Cuando el orientalista alemán Karl Gottfried Woide descubrió en el Museo Británico un manuscrito copto al que llamó Pistis Sophia —«la fe de la sabiduría», que es la expresión que más se repite en él—, se produjo un resurgimiento del gnosticismo. Al fin se había encontrado el libro que lo explicaba todo. Woide atribuyó la autoría a Valentín el Gnóstico, por pura (y fallida) intuición. Investigadores posteriores lo han enmarcado en el gnosticismo ofita —el de los adoradores de la serpiente del Génesis, que ofreció a Adán y Eva el conocimiento de la verdadera sabiduría—.

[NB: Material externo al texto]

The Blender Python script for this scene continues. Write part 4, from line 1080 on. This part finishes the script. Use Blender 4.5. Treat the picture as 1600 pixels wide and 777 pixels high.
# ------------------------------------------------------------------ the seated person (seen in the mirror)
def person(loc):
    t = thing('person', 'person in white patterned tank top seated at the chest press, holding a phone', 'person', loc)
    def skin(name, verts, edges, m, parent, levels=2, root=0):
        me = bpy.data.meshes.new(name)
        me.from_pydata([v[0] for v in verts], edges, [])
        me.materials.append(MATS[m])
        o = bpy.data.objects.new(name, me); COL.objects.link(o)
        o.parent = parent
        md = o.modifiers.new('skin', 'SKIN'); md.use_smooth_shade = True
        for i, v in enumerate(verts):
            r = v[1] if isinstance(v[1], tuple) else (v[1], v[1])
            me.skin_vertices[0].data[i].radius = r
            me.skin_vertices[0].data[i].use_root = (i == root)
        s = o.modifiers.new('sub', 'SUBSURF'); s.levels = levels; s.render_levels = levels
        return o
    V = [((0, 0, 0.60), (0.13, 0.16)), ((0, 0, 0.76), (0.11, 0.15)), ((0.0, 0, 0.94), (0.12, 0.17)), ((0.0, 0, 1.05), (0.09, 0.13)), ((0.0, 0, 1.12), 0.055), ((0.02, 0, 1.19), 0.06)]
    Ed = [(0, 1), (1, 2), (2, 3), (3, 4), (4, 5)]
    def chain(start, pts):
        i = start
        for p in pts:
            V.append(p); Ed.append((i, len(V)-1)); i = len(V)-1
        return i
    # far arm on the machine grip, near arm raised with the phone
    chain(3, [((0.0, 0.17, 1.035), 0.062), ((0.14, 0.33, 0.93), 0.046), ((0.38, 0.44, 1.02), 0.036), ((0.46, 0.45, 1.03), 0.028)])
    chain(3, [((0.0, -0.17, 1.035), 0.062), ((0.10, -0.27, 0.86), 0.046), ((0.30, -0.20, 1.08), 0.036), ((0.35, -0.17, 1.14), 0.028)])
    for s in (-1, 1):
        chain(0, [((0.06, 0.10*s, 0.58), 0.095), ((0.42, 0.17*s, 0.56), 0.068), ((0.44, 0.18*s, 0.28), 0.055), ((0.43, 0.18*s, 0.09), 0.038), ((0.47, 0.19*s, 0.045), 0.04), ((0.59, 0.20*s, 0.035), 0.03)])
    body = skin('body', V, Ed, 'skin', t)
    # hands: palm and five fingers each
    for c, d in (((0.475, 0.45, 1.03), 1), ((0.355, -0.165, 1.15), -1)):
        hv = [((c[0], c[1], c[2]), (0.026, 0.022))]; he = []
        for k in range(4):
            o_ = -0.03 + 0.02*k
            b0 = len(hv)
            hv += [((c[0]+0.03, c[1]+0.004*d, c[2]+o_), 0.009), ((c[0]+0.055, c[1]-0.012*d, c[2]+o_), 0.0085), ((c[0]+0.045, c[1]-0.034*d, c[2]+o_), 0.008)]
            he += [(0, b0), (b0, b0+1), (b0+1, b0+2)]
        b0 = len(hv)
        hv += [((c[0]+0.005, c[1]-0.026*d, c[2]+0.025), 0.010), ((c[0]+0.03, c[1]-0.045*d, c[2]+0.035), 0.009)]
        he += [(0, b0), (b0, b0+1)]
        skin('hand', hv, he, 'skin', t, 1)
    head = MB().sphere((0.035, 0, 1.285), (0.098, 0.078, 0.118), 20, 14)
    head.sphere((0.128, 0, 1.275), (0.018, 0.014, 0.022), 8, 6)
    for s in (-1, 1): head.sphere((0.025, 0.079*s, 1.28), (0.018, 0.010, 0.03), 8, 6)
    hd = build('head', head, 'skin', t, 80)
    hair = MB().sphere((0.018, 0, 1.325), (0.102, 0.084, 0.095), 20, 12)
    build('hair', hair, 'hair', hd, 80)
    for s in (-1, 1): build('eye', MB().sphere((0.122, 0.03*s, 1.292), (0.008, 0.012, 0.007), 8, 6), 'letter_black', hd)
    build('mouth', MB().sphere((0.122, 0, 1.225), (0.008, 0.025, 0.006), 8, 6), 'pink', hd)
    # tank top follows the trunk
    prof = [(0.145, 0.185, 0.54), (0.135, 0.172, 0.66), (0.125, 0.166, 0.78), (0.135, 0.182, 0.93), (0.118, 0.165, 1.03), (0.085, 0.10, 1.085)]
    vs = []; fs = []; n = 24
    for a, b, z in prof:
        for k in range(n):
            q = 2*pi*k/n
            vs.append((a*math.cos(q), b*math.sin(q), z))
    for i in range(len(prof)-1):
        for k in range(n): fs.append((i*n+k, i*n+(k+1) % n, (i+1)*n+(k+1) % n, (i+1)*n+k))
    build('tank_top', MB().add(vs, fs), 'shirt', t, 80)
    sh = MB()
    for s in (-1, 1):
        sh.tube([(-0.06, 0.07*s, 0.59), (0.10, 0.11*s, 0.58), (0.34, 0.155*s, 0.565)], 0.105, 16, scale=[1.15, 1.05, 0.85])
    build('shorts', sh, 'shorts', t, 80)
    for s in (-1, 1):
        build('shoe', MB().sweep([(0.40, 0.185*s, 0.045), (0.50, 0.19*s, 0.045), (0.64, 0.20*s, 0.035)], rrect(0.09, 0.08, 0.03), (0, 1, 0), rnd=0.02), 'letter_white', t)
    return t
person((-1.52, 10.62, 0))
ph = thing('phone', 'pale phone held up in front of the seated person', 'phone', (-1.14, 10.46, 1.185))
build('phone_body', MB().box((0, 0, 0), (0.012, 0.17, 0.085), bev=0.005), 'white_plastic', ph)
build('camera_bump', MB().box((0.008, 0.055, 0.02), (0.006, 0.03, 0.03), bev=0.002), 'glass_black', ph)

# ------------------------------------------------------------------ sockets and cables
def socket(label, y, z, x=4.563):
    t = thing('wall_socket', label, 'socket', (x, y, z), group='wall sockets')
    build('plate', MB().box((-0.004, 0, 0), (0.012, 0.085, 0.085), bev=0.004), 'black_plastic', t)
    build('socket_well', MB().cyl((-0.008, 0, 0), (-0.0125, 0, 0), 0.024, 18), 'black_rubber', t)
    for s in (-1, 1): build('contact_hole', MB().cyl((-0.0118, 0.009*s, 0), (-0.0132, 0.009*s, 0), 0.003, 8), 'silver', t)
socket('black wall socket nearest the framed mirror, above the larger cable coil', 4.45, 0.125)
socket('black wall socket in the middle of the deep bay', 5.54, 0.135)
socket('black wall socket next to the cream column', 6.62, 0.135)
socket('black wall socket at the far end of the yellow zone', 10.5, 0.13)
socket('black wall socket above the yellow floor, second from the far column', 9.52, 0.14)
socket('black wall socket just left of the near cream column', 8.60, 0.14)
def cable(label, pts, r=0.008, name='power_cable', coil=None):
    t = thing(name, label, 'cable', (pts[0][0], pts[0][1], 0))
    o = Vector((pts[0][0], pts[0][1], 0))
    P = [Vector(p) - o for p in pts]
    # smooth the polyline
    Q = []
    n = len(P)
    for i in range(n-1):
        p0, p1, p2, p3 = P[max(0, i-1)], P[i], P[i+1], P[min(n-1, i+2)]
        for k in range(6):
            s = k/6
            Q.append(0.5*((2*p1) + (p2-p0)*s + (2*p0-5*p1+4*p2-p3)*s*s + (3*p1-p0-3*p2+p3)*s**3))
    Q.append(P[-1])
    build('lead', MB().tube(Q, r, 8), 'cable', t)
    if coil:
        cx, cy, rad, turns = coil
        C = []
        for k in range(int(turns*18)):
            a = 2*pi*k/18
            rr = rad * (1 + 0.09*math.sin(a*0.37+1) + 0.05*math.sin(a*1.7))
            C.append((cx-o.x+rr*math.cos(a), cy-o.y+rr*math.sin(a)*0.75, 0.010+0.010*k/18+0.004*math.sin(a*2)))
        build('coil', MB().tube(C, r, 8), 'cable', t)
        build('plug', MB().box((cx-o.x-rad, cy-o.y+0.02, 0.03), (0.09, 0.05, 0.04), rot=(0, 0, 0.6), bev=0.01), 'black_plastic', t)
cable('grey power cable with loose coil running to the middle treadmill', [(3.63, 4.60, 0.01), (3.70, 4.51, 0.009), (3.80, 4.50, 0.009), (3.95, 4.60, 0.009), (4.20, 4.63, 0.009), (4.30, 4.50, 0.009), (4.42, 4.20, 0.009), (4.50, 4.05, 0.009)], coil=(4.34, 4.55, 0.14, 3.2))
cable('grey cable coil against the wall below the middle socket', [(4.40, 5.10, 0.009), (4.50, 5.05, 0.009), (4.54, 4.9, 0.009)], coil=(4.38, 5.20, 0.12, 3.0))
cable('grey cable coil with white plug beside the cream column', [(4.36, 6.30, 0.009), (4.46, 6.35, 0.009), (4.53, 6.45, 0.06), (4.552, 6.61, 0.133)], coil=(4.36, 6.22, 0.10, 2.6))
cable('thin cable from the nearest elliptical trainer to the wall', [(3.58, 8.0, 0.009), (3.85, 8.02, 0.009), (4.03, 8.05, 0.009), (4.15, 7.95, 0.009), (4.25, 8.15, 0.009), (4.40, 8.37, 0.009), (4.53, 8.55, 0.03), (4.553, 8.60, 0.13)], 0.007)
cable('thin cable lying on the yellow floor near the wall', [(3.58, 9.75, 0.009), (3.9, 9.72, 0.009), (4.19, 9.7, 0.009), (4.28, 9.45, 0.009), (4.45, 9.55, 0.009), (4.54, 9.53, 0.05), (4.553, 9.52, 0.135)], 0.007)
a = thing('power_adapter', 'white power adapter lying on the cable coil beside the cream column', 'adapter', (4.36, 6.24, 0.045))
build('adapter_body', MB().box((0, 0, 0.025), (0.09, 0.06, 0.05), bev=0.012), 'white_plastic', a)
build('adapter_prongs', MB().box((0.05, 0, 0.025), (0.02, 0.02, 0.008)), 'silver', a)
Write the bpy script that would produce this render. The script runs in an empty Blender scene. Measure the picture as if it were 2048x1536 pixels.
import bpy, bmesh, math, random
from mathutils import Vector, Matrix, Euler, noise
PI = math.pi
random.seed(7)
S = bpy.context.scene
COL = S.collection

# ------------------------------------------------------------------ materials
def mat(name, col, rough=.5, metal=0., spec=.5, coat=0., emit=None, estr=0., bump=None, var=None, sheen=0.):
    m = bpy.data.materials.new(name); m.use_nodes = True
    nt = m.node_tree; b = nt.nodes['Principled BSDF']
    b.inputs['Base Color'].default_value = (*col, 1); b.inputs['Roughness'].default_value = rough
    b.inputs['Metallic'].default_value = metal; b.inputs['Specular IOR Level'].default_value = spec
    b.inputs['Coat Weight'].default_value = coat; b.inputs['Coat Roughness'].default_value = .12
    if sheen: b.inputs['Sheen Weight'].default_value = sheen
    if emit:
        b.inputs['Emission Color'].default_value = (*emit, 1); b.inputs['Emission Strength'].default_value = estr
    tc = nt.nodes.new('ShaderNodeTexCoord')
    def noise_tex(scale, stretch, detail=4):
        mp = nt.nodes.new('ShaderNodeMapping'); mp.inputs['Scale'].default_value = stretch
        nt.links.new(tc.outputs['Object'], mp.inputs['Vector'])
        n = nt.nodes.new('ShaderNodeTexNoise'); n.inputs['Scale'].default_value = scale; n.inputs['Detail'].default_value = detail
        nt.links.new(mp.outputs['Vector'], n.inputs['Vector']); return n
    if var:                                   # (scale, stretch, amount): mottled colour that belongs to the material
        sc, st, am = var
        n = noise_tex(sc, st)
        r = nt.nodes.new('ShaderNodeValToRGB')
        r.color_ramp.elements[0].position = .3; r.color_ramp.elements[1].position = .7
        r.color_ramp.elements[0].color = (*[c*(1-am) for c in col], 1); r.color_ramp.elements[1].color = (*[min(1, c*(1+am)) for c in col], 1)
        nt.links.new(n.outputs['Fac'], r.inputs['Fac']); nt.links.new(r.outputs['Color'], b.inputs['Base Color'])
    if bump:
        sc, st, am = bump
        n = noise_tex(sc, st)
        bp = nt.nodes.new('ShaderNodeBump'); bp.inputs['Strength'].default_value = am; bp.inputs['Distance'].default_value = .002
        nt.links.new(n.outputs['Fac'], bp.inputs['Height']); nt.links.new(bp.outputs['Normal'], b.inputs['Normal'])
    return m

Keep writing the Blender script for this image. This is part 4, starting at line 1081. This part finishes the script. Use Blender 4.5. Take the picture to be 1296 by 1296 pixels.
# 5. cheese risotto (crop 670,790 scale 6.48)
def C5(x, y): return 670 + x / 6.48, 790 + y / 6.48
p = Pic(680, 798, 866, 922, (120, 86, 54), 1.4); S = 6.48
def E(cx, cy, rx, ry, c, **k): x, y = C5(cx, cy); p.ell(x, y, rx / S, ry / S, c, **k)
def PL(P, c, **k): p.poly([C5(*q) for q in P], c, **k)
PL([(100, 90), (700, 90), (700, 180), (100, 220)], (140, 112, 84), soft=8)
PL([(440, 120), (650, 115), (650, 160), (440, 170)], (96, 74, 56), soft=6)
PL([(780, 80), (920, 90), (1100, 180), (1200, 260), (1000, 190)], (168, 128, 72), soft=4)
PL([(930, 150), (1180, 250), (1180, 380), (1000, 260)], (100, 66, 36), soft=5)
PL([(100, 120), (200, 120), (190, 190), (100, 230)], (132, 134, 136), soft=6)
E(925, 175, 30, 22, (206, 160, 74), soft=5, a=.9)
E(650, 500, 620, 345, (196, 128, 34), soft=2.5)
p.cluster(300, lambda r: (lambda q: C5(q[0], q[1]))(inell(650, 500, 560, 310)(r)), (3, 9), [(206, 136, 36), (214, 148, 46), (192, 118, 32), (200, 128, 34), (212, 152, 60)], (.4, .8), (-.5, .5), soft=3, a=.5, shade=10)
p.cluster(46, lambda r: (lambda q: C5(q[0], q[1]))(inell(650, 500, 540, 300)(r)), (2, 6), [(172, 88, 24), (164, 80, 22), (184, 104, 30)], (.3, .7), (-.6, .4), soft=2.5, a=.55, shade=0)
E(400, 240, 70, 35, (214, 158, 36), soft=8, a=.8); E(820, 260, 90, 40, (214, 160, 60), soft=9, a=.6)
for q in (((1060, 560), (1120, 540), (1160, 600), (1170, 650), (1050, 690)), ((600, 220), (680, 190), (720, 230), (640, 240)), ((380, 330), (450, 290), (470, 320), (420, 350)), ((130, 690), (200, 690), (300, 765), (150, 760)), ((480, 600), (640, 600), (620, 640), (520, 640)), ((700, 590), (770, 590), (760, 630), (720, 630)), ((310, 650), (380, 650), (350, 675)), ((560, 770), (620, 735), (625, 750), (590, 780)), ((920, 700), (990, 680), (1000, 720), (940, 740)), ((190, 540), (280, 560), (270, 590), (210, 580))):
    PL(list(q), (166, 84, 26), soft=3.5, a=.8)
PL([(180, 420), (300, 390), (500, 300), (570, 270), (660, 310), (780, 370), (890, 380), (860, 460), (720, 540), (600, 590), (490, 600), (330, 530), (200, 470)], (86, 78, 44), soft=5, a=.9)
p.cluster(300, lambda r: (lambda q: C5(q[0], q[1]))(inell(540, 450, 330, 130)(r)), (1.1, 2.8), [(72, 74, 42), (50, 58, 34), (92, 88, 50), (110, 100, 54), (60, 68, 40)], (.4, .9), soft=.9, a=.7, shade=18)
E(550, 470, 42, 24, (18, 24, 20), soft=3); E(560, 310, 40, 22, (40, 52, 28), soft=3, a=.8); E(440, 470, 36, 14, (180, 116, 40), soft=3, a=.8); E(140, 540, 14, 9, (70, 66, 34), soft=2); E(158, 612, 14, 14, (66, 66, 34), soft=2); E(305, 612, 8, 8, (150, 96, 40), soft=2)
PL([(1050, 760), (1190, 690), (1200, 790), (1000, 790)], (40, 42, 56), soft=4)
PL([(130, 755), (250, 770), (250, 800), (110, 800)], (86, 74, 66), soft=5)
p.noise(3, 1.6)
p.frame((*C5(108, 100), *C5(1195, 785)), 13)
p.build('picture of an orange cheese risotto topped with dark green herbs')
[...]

La posibilidad de hallar un viejo manuscrito en el que se desvelen los misterios que rodean la existencia humana es algo que, probablemente, no dejará de entusiasmar a los apasionados —que siempre los ha habido y los habrá— por el esoterismo y el ocultismo. Las fraternidades rosacruces hunden sus raíces en la Alta Edad Media, y se ramifican en nuestro tiempo en multitud de sociedades que se dedican, sigilosamente, al cultivo de las ciencias esotéricas.